Registered Apprenticeship is a DOL- or state‑validated, employer‑led paid job training program combining structured on‑the‑job learning with classroom instruction, progressive wage increases, mentorship, and a portable, industry‑recognized credential. It differs from typical internships/training by being longer-term, industry‑vetted, job‑based (paid), subject to quality standards and registration, and designed to lead to a credential and career pathway; internships are usually shorter, less structured, often not registered or credentialed, and may be unpaid.
The Registered Apprenticeship system is managed by the Office of Apprenticeship (OA) within the Employment and Training Administration (ETA) at the U.S. Department of Labor. OA is led by an Administrator (OA national office lists Megan Baird as Acting Administrator); OA reports through ETA leadership to the Secretary of Labor.
DOL’s “1 million apprentices” goal refers to the number of active apprentices in Registered Apprenticeship at a point in time (an active‑apprentice target), not a cumulative lifetime total of participants.
The figure “over 363,000 new individuals” cited by the release refers to new apprenticeship starts recorded since the beginning of the Trump Administration (January 2017) through the DOL’s Registered Apprenticeship data series; DOL/Apprenticeship.gov data and DOL news releases are the source for this cumulative starts figure (DOL release cites its apprenticeship data).
Organizations can register events and participate in National Apprenticeship Week by using the National Apprenticeship Week page on Apprenticeship.gov (listing how to host events, sign up, and list events) and by contacting the Office of Apprenticeship (apprenticeship@dol.gov) for technical assistance.
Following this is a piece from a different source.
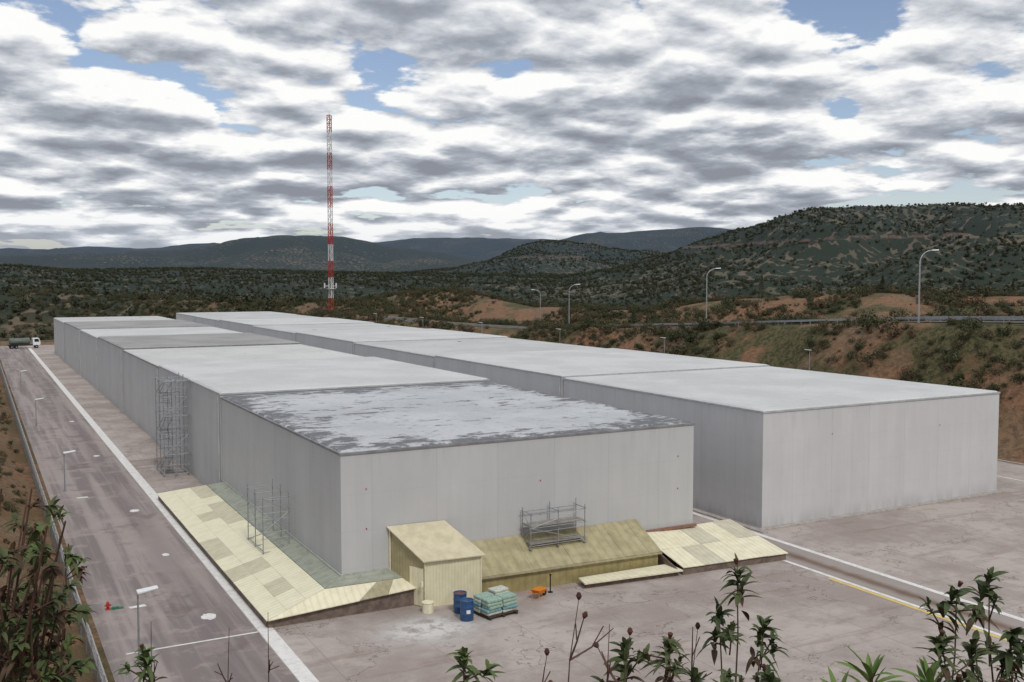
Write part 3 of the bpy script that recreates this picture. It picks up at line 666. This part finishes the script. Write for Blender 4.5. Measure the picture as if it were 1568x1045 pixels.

The referenced presidential executive orders direct federal agencies to prioritize workforce development and expand Registered Apprenticeship by using federal contracting, grant, technical assistance, and interagency coordination; they generally encourage expansion and alignment of standards but do not by themselves create new mandatory funding streams—implementation depends on agency actions, rulemaking, and budget appropriations described in DOL guidance and related Federal Register rulemaking.